Business of Animation – …Updates?

…Yeah. There’s a thing, isn’t there.

I haven’t used this blog in actual weeks.

I’m pretty sure that actually has something to do with concentration, but I’m also much more convinced that it has something to do with not bothering either. I know I’m not very good at catching up with this stuff. Luckily, the sketchbook has a lot of development info this time around, and the PC stuff can be gotten on with better and explained here on a blog where it’s easier to put it.

Let’s at least talk about today and firefly construction in Maya.

Yeah, we stuck with the fireflies, though they’re more conceptual and iconic right now. It’s not just been concentrating on work or not bothering to blog, I guess it’s also been a derth of genuine updates too – at least on this group project.

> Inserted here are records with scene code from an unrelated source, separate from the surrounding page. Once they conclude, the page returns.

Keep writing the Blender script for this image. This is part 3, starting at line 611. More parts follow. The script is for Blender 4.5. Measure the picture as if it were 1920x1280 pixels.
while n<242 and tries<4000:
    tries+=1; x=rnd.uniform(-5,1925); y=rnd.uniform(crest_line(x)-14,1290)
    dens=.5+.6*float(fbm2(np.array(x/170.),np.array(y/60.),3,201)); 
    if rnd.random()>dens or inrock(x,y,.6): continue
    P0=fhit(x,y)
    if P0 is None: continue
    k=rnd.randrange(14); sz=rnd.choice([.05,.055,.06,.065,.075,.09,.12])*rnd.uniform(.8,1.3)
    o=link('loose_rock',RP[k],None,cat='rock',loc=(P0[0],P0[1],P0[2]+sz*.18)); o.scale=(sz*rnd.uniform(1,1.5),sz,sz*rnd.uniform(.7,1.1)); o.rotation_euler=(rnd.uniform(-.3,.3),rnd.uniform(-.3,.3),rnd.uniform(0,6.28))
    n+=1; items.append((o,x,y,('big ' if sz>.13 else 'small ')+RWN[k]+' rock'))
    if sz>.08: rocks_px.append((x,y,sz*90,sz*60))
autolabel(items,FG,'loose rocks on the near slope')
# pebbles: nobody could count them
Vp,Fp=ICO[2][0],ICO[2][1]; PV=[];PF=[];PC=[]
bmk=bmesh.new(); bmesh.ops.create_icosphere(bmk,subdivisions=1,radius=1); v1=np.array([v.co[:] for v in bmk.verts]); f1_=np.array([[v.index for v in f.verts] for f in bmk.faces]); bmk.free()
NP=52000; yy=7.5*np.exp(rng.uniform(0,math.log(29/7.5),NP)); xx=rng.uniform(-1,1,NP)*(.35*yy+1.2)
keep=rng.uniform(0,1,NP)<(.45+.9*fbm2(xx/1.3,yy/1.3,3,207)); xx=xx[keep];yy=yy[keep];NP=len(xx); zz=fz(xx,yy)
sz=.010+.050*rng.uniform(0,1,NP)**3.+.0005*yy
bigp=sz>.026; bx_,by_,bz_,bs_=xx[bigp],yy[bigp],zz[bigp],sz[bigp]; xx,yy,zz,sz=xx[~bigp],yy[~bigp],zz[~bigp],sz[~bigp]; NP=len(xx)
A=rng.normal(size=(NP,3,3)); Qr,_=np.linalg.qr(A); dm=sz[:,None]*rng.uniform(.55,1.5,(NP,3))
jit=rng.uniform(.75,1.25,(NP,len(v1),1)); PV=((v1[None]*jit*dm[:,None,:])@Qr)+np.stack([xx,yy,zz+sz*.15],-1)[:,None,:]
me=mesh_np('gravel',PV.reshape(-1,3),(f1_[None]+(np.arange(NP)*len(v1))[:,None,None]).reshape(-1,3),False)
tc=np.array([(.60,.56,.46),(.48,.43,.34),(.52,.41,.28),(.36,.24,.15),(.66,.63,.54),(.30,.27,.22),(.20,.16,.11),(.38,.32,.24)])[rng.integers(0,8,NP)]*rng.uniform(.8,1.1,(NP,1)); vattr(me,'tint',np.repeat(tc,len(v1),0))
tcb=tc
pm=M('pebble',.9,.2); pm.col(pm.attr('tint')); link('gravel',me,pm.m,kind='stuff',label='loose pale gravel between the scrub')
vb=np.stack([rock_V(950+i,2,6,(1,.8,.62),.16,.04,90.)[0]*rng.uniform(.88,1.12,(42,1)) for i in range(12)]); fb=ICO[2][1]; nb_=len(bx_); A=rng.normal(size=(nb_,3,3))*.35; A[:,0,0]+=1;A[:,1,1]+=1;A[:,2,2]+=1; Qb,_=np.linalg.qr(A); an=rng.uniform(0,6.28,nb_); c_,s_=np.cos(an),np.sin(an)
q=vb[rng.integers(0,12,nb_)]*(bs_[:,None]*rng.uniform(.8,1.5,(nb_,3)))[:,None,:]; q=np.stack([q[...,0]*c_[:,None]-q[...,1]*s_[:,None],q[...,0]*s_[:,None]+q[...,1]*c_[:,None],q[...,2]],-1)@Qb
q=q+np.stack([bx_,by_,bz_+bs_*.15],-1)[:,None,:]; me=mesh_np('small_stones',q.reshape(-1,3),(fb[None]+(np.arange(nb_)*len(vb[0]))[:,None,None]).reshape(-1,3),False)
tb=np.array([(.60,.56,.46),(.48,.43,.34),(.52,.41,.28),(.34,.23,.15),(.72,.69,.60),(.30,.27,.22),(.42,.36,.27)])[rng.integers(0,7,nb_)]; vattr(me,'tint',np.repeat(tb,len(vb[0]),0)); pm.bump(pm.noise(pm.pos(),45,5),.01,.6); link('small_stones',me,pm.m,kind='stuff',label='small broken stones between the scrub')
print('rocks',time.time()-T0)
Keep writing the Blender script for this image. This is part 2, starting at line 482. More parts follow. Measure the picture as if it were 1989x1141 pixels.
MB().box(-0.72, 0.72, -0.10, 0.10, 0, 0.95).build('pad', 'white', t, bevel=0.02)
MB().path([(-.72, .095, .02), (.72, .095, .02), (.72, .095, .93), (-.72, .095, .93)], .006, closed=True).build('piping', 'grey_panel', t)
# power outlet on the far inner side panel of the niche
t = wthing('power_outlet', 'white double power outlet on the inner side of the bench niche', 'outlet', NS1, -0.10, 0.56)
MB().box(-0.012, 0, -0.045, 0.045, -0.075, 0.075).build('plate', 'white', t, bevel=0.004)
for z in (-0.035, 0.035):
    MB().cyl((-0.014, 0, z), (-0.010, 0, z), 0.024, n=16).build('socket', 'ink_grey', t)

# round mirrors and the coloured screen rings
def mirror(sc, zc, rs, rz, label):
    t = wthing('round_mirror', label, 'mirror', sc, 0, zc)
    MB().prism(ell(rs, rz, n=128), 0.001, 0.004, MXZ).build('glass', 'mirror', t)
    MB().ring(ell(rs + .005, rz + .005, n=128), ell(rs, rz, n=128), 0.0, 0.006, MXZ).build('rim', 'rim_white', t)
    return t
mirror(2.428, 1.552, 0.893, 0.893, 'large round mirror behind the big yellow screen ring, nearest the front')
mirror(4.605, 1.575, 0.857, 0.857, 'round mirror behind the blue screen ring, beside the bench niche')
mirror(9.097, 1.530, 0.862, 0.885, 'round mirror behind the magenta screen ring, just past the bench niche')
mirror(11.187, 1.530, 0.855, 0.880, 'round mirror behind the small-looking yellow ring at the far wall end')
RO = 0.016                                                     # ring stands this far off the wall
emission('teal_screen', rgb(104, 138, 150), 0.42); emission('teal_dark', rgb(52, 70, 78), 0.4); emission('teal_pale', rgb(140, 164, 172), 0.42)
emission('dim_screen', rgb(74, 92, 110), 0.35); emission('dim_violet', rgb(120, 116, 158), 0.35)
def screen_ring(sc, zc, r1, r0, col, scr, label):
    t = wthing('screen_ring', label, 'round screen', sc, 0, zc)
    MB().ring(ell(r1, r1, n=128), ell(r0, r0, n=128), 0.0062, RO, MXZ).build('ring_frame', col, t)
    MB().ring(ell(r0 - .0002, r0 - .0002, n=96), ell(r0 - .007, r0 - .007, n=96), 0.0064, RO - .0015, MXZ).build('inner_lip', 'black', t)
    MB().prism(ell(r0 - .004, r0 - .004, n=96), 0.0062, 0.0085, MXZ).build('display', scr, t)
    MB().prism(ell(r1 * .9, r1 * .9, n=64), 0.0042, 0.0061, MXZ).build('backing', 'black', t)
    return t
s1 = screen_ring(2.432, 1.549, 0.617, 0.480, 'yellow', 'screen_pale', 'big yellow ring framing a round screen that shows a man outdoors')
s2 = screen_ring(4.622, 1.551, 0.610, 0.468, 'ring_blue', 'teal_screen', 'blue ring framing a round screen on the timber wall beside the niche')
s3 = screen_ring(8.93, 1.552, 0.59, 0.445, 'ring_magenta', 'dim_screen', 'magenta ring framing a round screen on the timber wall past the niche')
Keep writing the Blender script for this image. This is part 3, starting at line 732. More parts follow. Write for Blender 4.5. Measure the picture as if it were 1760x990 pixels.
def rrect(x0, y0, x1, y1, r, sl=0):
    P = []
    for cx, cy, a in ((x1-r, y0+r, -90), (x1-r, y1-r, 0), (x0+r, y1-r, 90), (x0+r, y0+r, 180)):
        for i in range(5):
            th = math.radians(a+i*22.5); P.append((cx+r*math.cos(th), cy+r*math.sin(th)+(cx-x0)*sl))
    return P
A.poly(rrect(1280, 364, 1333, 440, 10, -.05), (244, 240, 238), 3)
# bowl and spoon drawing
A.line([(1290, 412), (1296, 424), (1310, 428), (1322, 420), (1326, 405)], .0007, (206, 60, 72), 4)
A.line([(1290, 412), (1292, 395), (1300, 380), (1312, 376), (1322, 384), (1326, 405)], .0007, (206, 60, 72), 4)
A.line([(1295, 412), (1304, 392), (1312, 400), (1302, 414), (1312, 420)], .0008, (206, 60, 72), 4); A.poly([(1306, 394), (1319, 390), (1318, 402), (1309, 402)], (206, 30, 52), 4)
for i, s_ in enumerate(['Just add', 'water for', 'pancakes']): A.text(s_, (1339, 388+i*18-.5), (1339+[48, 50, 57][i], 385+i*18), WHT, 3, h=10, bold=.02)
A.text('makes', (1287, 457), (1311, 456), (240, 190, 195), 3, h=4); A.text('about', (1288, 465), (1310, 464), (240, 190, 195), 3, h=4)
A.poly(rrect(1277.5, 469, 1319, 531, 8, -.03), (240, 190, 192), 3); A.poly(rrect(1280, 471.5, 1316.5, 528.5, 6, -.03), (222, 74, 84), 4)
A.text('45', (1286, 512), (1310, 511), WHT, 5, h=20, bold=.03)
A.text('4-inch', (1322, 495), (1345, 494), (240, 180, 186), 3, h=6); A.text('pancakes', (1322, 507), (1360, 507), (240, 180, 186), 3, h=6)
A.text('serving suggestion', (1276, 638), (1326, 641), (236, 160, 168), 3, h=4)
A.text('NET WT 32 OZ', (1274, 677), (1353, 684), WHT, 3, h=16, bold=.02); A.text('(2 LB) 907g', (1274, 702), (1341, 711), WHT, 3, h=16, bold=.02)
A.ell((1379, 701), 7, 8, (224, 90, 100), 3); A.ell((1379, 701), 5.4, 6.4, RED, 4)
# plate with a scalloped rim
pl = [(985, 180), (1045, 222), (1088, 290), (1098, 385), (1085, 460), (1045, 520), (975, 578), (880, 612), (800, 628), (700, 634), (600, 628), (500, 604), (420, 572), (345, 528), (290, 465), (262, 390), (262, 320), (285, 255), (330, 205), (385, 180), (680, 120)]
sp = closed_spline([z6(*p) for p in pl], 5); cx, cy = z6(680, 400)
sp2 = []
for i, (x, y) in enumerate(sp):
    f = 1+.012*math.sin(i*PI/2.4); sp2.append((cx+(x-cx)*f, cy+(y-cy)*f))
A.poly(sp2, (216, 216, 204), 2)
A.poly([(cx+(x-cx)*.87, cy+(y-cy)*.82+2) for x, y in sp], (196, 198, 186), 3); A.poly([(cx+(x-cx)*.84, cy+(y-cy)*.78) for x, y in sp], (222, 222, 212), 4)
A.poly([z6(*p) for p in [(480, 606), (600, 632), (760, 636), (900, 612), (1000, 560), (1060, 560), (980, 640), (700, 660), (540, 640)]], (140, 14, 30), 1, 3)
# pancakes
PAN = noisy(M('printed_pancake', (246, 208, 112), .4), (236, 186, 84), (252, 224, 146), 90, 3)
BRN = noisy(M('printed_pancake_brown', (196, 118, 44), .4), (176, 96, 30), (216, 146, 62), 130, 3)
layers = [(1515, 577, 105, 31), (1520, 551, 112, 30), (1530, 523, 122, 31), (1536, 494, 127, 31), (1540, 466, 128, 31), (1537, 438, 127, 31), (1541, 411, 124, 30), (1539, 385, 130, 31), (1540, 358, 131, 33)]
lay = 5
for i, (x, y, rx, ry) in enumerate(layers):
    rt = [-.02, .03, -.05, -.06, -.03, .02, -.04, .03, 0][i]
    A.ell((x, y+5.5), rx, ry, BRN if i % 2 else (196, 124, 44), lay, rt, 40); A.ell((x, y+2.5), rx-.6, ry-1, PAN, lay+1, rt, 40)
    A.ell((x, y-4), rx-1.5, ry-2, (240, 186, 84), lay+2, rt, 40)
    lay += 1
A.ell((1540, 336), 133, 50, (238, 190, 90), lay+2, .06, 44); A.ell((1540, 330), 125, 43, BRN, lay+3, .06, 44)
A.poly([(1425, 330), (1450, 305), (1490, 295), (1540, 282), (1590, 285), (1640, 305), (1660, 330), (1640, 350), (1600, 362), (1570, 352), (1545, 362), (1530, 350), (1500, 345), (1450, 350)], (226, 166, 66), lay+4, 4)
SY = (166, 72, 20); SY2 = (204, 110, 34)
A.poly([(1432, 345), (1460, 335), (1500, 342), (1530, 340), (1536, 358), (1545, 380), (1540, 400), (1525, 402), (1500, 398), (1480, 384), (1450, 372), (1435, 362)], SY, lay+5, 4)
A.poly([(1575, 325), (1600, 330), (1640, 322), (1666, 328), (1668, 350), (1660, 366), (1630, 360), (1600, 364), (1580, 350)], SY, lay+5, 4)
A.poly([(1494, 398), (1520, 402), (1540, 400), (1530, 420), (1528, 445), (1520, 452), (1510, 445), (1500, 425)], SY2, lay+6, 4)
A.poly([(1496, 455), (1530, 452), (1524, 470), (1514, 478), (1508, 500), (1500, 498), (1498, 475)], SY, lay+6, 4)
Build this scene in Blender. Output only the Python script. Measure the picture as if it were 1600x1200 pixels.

Welp, here’s some screencaps of the third attempt at constructing this thing:

an attemptanother attempt

The first image shows just the ball’s material with a Glow Intensity of 0.820; the second adds a Glow Intensity of 0.023 to the triangles’ material, which makes it visually clearer, at least.

The triangles are aim constrainted to the ball and the entire thing has two locators – one at the end to follow motion paths that is parented above the entire thing, and one that holds all the triangles together and could probably be used to give them a secondary animation. At the moment, though, that’s not what I’m bothered about, because just making sure that the Motion Path clicked together was a mess for me on its own.

This is not my strong suit. I took on a lot of not-strong-suits lately.

Oh well, behold, movement!

And if you’re bored, I’m getting Nostalgia Critic rips in the related videos.

Yeah, this is playing extremely slow, mostly to check that it’s playing okay. It is, so that’s done with.